Plaintiffs surrendered their maltreated horse to defendant Sullivan County Society for the Prevention of Cruelty to Animals, Inc. on March 4, 2005. Shortly thereafter, they commenced this action seeking return of the horse and damages, including punitive damages. Defendants' answer failed to respond to all paragraphs of the 38-paragraph complaint, which included six causes of action, prompting plaintiffs to move for summary judgment on the ground that defendants admitted "all" essential and material facts.

Defendants opposed this relief. Specifically, defense counsel averred that the copy of the complaint provided to him only contained 21 paragraphs and that he responded to all but one of them in drafting the answer. With respect to his failure to admit or deny the allegations contained in this one particular paragraph, defense counsel claimed that such omission was an inadvertent, ministerial error on his part. Noting that contradictory versions of events had been submitted by the parties concerning the circumstances surrounding the horse's removal from plaintiffs' care and custody, Supreme Court denied plaintiffs' motion for summary judgment.
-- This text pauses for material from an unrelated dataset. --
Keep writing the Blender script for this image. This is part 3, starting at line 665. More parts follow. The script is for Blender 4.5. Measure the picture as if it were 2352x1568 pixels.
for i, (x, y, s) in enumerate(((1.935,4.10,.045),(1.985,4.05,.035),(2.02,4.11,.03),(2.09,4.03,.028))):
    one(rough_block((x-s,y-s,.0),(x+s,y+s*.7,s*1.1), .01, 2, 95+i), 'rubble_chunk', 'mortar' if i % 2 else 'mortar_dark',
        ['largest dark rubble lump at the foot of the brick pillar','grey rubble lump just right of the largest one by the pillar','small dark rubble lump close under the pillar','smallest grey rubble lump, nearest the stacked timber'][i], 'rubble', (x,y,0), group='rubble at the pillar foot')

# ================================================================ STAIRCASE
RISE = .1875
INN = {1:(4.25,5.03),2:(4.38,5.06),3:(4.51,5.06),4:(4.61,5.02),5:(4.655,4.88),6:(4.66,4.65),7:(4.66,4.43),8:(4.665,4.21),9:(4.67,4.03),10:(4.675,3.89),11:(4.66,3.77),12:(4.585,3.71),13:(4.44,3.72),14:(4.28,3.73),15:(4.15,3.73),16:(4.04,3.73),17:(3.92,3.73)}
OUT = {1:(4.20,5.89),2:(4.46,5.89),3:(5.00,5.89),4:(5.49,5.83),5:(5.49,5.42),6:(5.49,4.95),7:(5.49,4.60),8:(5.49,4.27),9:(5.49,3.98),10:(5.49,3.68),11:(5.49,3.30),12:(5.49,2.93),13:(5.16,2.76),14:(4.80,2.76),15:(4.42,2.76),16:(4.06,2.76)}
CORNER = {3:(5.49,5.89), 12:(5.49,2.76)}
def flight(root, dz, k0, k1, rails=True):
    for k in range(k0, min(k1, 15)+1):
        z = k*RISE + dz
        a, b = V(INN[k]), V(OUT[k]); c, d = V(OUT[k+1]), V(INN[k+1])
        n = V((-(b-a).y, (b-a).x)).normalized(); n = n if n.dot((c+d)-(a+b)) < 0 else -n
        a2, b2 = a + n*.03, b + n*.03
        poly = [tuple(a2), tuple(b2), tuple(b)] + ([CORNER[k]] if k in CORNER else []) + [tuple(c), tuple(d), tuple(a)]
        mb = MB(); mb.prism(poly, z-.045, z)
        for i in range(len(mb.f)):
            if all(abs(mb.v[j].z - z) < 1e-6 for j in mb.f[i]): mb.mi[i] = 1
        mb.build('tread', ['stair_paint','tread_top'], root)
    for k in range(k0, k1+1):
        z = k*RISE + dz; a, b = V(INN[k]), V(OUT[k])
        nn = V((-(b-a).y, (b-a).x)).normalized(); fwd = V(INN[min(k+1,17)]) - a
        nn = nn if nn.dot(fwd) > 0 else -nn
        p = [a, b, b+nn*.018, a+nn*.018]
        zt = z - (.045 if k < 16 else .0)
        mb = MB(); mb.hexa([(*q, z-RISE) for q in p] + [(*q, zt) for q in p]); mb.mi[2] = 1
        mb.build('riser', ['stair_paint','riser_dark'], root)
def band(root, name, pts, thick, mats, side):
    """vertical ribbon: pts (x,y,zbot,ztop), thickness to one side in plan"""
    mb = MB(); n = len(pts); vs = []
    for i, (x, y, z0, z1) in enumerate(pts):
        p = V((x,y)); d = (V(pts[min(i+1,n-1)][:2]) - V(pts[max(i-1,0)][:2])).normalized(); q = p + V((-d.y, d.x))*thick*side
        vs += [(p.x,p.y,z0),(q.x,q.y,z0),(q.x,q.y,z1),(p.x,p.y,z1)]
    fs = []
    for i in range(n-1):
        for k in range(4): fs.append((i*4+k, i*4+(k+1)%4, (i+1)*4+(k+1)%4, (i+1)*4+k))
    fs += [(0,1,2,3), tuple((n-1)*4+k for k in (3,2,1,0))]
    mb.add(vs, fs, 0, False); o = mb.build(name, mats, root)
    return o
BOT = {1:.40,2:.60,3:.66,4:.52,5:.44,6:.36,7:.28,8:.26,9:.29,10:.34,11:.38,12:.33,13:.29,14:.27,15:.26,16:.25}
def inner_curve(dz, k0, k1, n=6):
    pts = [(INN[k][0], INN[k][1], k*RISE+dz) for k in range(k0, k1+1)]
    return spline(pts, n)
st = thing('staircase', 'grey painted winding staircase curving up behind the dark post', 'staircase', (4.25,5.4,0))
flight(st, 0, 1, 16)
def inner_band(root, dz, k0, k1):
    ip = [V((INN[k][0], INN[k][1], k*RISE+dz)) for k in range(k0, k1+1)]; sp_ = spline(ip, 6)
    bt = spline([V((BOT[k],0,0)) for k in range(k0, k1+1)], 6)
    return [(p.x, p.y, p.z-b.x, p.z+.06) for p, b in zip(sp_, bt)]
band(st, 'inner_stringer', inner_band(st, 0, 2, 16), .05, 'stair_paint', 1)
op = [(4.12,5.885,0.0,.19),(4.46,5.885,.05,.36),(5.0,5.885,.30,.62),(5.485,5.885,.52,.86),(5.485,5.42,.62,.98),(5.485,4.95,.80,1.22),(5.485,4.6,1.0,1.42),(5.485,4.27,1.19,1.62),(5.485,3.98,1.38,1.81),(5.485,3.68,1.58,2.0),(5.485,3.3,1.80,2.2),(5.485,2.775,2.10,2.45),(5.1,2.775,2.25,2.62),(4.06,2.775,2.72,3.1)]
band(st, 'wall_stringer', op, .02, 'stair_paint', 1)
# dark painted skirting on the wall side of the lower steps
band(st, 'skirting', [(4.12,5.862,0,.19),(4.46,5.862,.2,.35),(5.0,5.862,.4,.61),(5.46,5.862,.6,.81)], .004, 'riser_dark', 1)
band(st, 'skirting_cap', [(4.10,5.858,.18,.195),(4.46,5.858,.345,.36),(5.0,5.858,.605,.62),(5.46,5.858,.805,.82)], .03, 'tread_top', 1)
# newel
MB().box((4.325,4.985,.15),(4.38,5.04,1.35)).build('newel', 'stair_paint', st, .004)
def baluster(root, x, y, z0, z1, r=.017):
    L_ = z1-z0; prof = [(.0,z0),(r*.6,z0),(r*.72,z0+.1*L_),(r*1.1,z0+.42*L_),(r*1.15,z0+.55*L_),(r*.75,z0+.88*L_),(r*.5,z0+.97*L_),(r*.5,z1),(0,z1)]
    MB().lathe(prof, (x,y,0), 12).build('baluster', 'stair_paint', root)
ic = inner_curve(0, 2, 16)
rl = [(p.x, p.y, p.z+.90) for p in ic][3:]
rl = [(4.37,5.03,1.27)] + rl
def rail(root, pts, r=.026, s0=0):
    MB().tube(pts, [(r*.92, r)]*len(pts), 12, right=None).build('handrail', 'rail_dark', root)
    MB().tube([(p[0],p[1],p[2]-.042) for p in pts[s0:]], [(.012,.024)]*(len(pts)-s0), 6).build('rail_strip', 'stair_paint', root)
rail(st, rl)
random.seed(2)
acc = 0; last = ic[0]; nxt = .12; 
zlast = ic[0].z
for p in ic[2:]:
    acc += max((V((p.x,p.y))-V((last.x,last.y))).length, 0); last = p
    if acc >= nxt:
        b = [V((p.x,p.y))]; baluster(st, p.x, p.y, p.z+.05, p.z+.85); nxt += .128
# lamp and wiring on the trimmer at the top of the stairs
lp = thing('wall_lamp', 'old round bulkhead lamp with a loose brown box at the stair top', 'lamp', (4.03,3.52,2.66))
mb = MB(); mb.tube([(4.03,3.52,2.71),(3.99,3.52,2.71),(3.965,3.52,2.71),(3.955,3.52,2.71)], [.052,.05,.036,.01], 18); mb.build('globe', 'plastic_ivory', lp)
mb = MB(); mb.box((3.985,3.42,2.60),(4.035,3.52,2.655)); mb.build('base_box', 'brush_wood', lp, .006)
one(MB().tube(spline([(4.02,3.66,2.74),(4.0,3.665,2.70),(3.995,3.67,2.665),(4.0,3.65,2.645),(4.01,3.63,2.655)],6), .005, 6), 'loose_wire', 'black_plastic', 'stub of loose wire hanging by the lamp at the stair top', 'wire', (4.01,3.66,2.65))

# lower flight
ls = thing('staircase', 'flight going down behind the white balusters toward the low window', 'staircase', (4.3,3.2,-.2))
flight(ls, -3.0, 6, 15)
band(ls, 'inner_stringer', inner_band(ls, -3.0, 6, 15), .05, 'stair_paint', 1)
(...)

At oral argument before this Court, plaintiffs' counsel consented to defendants filing an amended answer. Since this amended pleading will presumably contain denials to all contested allegations in the complaint (see CPLR 3018[a] ), plaintiffs' request for summary judgment on the procedural ground that defendants' failed to deny certain facts must fail. Moreover, as correctly noted by Supreme Court, conflicting evidence precludes summary judgment in plaintiffs' favor (see Zuckerman v. City of New York, 49 N.Y.2d 557, 562, 427 N.Y.S.2d 595, 404 N.E.2d 718 [1980] ).

We have reviewed defendants' request for sanctions against plaintiffs' counsel and decline to impose them at this time.

ORDERED that the order is affirmed, with costs.

CARDONA, P.J., PETERS, ROSE and LAHTINEN, JJ., concur.